Jabatan lainnya adalah “Tumailalang Lolo”. Tumailalang yang berarti orang dalam dan lolo yang berarti muda memiliki fungsi yang mirip dengan tumailalang toa. Hanya saja pejabat ini tindakannya lebih pasif dan selalu dekat dengan raja. Selain itu pemangku jabatan ini bertugas menampung usul dari dewan adat dan menyampaikannya kepada raja. Tugas lainnya yaitu melaksanakan segala perintah raja yang menyangkut pekerjaan rumah tangga istana. Dan ketika dalam keadaan perang, tumailalang lolo juga berhak untuk ikut rapat persiapan perang baik mengenai keadaan logistik maupun pematangan strategi.

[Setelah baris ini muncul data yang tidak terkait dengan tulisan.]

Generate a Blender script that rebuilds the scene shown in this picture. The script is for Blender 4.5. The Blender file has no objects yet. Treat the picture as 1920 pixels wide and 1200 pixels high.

Jabatan berikutnya adalah “Anrongguru Lompona Tumakkajannangnganga” yang merupakan jabatan setara penglima perang. Meskipun raja tidak selalu harus ikut berperang, tetapi untuk kasus-kasus heroik seperti yang dilakukan Sultan Hasanuddin, tidaklah masalah. Posisi anrongguru lompona tumakkajannangnganga tetap sebagai panglima dan harus berkolaborasi bersama raja dan memimpin perang. Dalam situasi non perang, jabatan ini berfungsi mirip dengan menteri pertahanan pada saat sekarang ini. Apabila ada individu maupun sekelompok masyarakat yang hendak melakukan pemberontakan, maka anrongguru lompona tumakkajannangnganga akan melakukan penertiban terhadap gerakan pemberontakan ini walaupun harus dtempuh dengn jalan kekerasan. Selain itu tugas dari anrongguru lompona tumakkajannangnganga menjaga keselamatan raja dan keluarganya mirip dengan fungsi pasukan pengawal presiden (Pasmpamres) di Indonesia.

Kemudian ada juga jabatan yang disebut sebagai “Bate Anak Karaeng” yang merupakan raja di wilayah lain tetapi masih dalam kekuasaan kerajaan Gowa. Bate anak karaeng diambil dari putra-putra mahkota kerajaan Gowa yang ditugaskan menjadi raja bawahan. Umumnya yang ditunjuk adalah mereka yang berprestasi dan kedudukan mereka bahkan lebih tinggi dari kedudukan dewan adat. Lima jabatan ini umumnya hanya diduduki oleh para bangsawan kerajaan Gowa. Tetapi ada juga jabatan yang memiliki fungsi strategis di kerajaan Gowa tetapi pemangkunya berasal dari orang di luar bangsawan Gowa. Adapaun jabatan itu diantaranya:

1 Lomo Tukajannangang yang berfungsi sebagai wakil panglima perang
2 Anronggurunna Tumakkajannanganga yang berfungsi sebagai komandan pleton dalam mengatur prajurit baik darat maupun laut
3 Anrongguru Lompona Tu Bontoalaka yang berfungsi juga sebagai komandan pleton terkhusus untuk prajurit rampasan
4 Sabannara yang berfungsi sebagai seperti syahbandar. Jabatan ini berkaitan dengan dengan perekonomian kerajaan. Dialah yang mengurus keluar masuknya kapal-kapal dan perahu-perahu yang singgah di Makassar termasuk mengurusi bea cukai pedagang asing

Kompleksnya sistem pemerintahan yang dibuat kerajaan Gowa pada masa lampau menunjukkan bahwa kerajaan ini sudah memiliki sistem ketatanegaraan yang bagus dan terperinci sehingga tidak salah jika dicirikan sebagai salah satu kerajaan modern yang pernah berdiri di kepulauan nusantara. Itu belum termasuk dengan peninggalan sejarah tertulis seperti huruf lontara, peninggalan benteng pertahanan yang begitu banyak di Makassar, maupun peninggalan ilmu pengetahuan tentang teori kehancuran negara yang pernah dikemukakan oleh I Mangadacinna Daeng Sitaba Karaeng Pattingalloang. Dan bagi mereka suku Makassar, hal ini tentulah adalah hal yang membanggakan.